In general, the event was a success. In Moscow alone, about 4,000 people took part in the action that was held at 11 venues, all were full. Some even had to take dictation seated on the floor.

“The enormous popularity of the dictation means that there is public demand for literacy,” the Novye Izvestia newspaper cites Oleg Sergeyev of the All-Russia Education Fund. Moreover, he believes that it would be right to check the language skills of Russian officials, “illiterate and ignorant,” as he put it. “So far, the country’s top officials prefer to lend a deaf ear to people’s demand for literacy,” he said.
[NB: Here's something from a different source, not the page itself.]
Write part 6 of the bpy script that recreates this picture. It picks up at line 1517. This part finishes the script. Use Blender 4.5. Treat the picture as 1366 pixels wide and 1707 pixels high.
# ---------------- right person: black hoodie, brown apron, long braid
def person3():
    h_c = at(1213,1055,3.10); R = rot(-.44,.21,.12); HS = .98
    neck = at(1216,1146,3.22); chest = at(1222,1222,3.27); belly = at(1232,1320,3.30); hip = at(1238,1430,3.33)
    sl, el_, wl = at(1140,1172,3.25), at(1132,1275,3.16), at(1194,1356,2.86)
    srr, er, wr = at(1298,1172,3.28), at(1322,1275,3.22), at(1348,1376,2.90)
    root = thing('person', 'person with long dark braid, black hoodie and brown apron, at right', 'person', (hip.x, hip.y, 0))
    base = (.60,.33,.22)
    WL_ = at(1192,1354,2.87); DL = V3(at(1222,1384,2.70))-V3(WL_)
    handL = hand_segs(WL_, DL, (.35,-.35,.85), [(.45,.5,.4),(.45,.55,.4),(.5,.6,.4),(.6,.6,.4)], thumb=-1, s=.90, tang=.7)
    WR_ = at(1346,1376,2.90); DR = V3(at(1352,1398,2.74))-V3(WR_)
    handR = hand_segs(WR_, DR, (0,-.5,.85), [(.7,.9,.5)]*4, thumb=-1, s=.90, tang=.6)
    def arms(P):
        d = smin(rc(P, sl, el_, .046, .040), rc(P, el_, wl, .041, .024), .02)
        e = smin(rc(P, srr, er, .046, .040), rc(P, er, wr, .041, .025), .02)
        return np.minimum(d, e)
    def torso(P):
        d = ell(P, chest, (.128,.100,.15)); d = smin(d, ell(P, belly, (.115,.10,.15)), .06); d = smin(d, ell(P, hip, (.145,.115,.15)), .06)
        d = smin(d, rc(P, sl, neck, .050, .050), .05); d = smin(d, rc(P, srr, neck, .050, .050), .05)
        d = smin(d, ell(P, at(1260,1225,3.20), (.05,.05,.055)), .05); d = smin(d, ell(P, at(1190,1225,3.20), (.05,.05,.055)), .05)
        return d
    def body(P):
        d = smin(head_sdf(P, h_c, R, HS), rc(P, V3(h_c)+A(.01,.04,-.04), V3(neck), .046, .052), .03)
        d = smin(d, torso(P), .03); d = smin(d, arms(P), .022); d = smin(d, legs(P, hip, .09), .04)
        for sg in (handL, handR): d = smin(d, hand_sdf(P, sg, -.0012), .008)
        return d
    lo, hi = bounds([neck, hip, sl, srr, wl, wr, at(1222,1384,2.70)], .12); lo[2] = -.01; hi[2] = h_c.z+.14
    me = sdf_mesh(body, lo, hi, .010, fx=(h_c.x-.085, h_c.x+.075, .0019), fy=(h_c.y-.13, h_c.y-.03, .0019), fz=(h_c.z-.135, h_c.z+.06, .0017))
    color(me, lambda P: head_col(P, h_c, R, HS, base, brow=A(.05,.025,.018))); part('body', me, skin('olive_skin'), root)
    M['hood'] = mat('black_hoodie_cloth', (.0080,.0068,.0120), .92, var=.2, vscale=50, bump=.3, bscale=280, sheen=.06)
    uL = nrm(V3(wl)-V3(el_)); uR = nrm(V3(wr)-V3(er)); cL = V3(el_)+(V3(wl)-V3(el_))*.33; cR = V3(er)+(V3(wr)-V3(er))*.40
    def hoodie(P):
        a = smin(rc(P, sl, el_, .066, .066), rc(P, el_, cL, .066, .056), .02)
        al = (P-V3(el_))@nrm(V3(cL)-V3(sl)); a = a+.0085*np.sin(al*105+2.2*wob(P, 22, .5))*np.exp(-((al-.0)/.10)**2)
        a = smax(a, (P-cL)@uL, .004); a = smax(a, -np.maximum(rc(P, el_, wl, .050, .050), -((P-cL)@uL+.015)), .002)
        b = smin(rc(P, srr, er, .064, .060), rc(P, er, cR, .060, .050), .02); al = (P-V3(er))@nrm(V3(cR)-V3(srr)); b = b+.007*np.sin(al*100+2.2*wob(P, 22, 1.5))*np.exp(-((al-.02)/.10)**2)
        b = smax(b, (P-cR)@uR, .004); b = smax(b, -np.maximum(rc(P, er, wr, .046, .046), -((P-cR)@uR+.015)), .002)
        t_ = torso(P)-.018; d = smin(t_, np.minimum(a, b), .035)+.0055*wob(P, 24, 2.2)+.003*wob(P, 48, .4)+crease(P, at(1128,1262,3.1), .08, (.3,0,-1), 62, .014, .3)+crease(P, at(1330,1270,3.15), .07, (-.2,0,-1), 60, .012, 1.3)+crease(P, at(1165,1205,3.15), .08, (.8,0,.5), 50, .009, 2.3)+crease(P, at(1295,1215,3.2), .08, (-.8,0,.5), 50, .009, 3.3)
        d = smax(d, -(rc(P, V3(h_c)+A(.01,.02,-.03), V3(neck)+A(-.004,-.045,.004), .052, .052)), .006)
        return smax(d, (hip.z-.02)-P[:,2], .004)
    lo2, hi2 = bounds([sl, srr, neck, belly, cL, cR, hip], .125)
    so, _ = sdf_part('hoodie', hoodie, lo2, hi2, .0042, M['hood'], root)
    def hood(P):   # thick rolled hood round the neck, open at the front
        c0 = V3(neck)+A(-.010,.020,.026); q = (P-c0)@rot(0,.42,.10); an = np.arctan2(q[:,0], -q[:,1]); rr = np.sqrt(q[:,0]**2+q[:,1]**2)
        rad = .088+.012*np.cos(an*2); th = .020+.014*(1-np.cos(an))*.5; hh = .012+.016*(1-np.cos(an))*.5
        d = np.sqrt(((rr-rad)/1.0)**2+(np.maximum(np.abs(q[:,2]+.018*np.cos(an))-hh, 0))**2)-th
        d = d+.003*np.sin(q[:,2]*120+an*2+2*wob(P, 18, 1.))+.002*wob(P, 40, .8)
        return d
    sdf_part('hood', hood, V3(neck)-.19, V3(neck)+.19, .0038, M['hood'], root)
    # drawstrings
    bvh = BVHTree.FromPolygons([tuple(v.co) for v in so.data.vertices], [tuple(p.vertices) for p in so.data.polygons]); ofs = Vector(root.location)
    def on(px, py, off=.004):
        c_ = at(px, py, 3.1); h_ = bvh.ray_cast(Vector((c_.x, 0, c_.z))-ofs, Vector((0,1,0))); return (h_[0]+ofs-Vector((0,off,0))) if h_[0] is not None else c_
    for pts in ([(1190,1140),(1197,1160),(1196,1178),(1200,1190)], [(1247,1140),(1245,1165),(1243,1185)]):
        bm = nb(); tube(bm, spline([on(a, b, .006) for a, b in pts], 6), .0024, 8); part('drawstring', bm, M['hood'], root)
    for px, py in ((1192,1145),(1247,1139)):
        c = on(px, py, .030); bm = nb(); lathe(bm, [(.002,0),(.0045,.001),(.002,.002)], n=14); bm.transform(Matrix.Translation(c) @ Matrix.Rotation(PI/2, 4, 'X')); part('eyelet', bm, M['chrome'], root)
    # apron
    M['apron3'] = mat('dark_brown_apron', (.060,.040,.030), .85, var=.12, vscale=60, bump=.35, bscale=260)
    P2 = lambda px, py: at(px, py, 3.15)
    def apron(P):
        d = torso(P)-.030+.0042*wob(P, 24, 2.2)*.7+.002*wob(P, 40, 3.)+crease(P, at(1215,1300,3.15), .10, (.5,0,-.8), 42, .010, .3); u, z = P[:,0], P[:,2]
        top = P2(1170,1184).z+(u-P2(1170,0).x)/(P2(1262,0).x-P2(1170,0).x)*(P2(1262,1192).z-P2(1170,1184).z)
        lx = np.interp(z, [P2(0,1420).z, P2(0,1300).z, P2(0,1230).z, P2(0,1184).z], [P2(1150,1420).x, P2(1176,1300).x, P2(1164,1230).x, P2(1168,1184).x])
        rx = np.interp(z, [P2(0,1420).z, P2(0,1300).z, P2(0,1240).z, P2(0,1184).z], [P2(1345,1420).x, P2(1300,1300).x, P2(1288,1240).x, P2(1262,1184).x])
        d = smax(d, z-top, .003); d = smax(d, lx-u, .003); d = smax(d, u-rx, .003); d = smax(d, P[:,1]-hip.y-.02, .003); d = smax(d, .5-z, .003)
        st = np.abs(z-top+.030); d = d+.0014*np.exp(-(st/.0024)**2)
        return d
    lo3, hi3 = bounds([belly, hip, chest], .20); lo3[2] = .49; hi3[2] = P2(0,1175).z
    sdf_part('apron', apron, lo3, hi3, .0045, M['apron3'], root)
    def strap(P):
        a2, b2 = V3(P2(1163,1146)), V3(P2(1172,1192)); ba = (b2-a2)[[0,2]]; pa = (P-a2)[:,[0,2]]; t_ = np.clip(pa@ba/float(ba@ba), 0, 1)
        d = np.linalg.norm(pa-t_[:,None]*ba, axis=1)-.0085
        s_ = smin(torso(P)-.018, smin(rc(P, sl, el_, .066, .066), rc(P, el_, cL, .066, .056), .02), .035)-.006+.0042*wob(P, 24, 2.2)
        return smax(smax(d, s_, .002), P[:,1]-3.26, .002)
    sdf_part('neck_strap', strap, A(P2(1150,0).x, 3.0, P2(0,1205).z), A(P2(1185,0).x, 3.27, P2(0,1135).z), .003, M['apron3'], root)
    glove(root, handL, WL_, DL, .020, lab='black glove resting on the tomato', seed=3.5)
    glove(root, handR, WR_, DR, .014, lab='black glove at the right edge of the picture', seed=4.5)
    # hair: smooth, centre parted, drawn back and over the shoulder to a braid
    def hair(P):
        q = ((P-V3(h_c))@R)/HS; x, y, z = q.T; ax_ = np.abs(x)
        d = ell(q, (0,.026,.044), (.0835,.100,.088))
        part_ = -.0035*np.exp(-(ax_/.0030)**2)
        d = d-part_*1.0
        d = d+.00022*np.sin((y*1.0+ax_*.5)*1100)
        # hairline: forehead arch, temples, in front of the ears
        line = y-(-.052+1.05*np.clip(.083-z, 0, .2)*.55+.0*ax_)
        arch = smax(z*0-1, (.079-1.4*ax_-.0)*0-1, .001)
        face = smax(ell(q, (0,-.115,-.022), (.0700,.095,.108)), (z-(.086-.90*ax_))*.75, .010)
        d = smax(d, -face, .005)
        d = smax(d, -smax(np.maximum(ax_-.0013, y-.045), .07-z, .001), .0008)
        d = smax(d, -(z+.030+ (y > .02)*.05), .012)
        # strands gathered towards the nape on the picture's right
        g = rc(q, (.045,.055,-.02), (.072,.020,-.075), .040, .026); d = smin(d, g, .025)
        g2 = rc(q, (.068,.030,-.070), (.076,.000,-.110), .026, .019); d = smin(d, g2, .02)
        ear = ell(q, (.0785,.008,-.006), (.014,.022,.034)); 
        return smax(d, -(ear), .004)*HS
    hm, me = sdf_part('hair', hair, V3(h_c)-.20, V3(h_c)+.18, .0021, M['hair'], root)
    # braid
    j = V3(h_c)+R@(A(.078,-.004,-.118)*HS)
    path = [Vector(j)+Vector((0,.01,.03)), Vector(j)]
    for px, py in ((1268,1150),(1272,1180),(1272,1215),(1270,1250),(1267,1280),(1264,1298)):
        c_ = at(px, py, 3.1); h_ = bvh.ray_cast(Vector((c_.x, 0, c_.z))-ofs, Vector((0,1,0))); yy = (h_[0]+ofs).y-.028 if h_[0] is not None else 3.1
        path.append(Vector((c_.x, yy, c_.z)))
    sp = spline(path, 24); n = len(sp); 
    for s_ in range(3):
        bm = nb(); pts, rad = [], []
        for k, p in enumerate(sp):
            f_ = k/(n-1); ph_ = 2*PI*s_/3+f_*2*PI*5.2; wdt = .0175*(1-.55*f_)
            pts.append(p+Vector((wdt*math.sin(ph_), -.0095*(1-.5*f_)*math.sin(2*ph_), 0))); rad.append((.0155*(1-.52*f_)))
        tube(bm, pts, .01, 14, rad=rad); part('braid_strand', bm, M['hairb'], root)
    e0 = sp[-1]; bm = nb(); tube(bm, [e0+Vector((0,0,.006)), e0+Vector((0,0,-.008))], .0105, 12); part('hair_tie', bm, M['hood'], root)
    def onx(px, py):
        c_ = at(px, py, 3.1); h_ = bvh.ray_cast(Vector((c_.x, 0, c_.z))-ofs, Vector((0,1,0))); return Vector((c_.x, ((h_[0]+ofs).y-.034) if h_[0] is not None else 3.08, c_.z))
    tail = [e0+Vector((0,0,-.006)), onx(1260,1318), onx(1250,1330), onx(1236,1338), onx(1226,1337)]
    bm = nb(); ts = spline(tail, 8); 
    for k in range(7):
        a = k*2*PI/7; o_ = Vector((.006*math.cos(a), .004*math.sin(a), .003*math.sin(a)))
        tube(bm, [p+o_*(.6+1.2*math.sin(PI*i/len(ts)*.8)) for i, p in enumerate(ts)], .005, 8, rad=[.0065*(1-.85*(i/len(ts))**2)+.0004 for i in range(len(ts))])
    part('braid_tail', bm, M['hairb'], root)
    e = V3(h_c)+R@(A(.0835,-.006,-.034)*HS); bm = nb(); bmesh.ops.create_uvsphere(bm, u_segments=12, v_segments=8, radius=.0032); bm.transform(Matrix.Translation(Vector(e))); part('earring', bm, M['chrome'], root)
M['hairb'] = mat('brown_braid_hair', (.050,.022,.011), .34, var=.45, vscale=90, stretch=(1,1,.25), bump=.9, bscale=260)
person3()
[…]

Back in 2001, the official Rossiiskaya Gazeta daily came out with an initiative of a Popular Dictation to be taken by top-ranking officials and politicians, along with general public. The initiative was backed by the Pushkin Institute of the Russian Language. Journalists from the Rossiiskaya Gazeta were the first to undergo the test. They were to write down two fragments from Leo Tolstoy’s works. The grades included two C-marks, one A-mark, and seven B-marks. In other words, the mean grade was something like a B-minus.

Notable, no reports followed about state officials taking part in such campaigns.